If you can walk all day barefoot, then that's your advantage over the man who can't. Ask the Viet Cong. If you can live without eating steak and lobster, without manicures and tummy tucks, without air conditioning and power windows, good! He who lives without luxury will not be a slave to fashion. But the girl who wears fake Prada sunglasses is both self-delusional and a fraud. The man who cannot save $100,000 cannot save the planet. Stay in your lane, people.
I don’t like blessing of the marginal gift.
Rulers abuse the populace when they aggregate seemingly trivial contributions. Telling me I can save the planet by enduring cold showers, or telling me which kind of car to buy is a con game. Phony virtue is a busy and volatile market for suckers. Don’t reply to the spam.
I don’t like watching Michael Jackson playing basketball. I don’t like Michael Jordan dancing and singing, and neither do you. I don’t like watching women do flying scissor takedowns in movies. They’re not empowering. They are junior league. To engage the fantasy of classless equality is to poison the mind against self-improvement. This video is not real fighting. All black belts are not equal. But a real MMA champion fighter is not going to come to this gym and destroy that woman. She lives safely in the Shadow. Good. Yokels deserve respect, as do all of us Peasants.
LOL on that video! That's what passes for a black belt these days?
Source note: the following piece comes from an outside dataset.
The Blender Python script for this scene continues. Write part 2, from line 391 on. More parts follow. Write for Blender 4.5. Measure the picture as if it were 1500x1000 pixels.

Watch the uke and notice just how much he assists with the successful execution of these "techniques." The uke's actions are almost the antithesis of what an untrained person would do - flailing arms, flinching, ducking. Seriously gonna upset expectations and screw up leg placement. And it isn't so much that she telegraphs her attack, rather she publishes it in hardcopy with plenty of time for review. With a four step running start, the moment she's airborne a simple step off the line of attack and a gentle assist to help her sail on past the edge of the mat onto an unforgiving hardwood floor pretty much ought to do it.